[BEGIN]

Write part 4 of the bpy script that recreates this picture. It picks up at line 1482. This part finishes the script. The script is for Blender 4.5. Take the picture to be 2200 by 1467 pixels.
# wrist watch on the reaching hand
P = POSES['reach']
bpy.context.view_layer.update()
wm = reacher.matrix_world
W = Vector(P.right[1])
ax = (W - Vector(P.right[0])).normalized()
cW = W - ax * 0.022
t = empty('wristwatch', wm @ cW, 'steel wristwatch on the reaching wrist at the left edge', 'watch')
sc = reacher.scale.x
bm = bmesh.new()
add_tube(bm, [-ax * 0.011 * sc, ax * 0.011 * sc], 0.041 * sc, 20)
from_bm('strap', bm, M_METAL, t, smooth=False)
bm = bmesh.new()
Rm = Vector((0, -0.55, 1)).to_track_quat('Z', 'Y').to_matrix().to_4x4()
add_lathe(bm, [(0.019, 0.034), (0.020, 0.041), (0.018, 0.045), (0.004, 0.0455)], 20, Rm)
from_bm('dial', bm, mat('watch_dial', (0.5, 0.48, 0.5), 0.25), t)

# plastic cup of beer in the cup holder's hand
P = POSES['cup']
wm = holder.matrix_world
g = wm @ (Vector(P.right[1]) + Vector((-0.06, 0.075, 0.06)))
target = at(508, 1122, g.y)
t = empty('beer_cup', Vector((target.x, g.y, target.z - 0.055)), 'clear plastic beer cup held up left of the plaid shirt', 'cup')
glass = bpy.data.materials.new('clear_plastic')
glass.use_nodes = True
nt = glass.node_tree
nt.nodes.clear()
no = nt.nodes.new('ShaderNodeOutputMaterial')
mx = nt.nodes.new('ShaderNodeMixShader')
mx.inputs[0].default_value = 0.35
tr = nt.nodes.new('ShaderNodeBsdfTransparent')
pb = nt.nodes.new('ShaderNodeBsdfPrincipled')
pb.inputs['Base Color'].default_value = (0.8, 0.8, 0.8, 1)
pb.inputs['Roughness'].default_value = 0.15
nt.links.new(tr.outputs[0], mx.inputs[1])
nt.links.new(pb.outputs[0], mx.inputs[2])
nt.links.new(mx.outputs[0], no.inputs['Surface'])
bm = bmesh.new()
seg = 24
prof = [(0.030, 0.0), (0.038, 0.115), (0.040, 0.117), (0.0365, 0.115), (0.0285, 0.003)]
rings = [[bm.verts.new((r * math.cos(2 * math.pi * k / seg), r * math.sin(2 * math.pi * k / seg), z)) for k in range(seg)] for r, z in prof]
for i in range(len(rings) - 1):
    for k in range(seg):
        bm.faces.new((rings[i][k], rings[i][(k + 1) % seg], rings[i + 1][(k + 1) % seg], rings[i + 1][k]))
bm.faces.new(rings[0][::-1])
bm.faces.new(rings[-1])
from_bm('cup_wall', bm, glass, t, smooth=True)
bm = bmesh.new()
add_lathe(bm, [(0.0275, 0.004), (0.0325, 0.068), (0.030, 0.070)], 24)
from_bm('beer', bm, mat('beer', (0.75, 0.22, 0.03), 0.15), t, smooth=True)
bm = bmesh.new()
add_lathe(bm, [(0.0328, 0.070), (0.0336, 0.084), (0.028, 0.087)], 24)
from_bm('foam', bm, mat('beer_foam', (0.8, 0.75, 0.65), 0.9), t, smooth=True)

[END]

[Goal]
Write the entire listing out again, word for word.

[Result for this exercise]
Write part 4 of the bpy script that recreates this picture. It picks up at line 1482. This part finishes the script. The script is for Blender 4.5. Take the picture to be 2200 by 1467 pixels.
# wrist watch on the reaching hand
P = POSES['reach']
bpy.context.view_layer.update()
wm = reacher.matrix_world
W = Vector(P.right[1])
ax = (W - Vector(P.right[0])).normalized()
cW = W - ax * 0.022
t = empty('wristwatch', wm @ cW, 'steel wristwatch on the reaching wrist at the left edge', 'watch')
sc = reacher.scale.x
bm = bmesh.new()
add_tube(bm, [-ax * 0.011 * sc, ax * 0.011 * sc], 0.041 * sc, 20)
from_bm('strap', bm, M_METAL, t, smooth=False)
bm = bmesh.new()
Rm = Vector((0, -0.55, 1)).to_track_quat('Z', 'Y').to_matrix().to_4x4()
add_lathe(bm, [(0.019, 0.034), (0.020, 0.041), (0.018, 0.045), (0.004, 0.0455)], 20, Rm)
from_bm('dial', bm, mat('watch_dial', (0.5, 0.48, 0.5), 0.25), t)

# plastic cup of beer in the cup holder's hand
P = POSES['cup']
wm = holder.matrix_world
g = wm @ (Vector(P.right[1]) + Vector((-0.06, 0.075, 0.06)))
target = at(508, 1122, g.y)
t = empty('beer_cup', Vector((target.x, g.y, target.z - 0.055)), 'clear plastic beer cup held up left of the plaid shirt', 'cup')
glass = bpy.data.materials.new('clear_plastic')
glass.use_nodes = True
nt = glass.node_tree
nt.nodes.clear()
no = nt.nodes.new('ShaderNodeOutputMaterial')
mx = nt.nodes.new('ShaderNodeMixShader')
mx.inputs[0].default_value = 0.35
tr = nt.nodes.new('ShaderNodeBsdfTransparent')
pb = nt.nodes.new('ShaderNodeBsdfPrincipled')
pb.inputs['Base Color'].default_value = (0.8, 0.8, 0.8, 1)
pb.inputs['Roughness'].default_value = 0.15
nt.links.new(tr.outputs[0], mx.inputs[1])
nt.links.new(pb.outputs[0], mx.inputs[2])
nt.links.new(mx.outputs[0], no.inputs['Surface'])
bm = bmesh.new()
seg = 24
prof = [(0.030, 0.0), (0.038, 0.115), (0.040, 0.117), (0.0365, 0.115), (0.0285, 0.003)]
rings = [[bm.verts.new((r * math.cos(2 * math.pi * k / seg), r * math.sin(2 * math.pi * k / seg), z)) for k in range(seg)] for r, z in prof]
for i in range(len(rings) - 1):
    for k in range(seg):
        bm.faces.new((rings[i][k], rings[i][(k + 1) % seg], rings[i + 1][(k + 1) % seg], rings[i + 1][k]))
bm.faces.new(rings[0][::-1])
bm.faces.new(rings[-1])
from_bm('cup_wall', bm, glass, t, smooth=True)
bm = bmesh.new()
add_lathe(bm, [(0.0275, 0.004), (0.0325, 0.068), (0.030, 0.070)], 24)
from_bm('beer', bm, mat('beer', (0.75, 0.22, 0.03), 0.15), t, smooth=True)
bm = bmesh.new()
add_lathe(bm, [(0.0328, 0.070), (0.0336, 0.084), (0.028, 0.087)], 24)
from_bm('foam', bm, mat('beer_foam', (0.8, 0.75, 0.65), 0.9), t, smooth=True)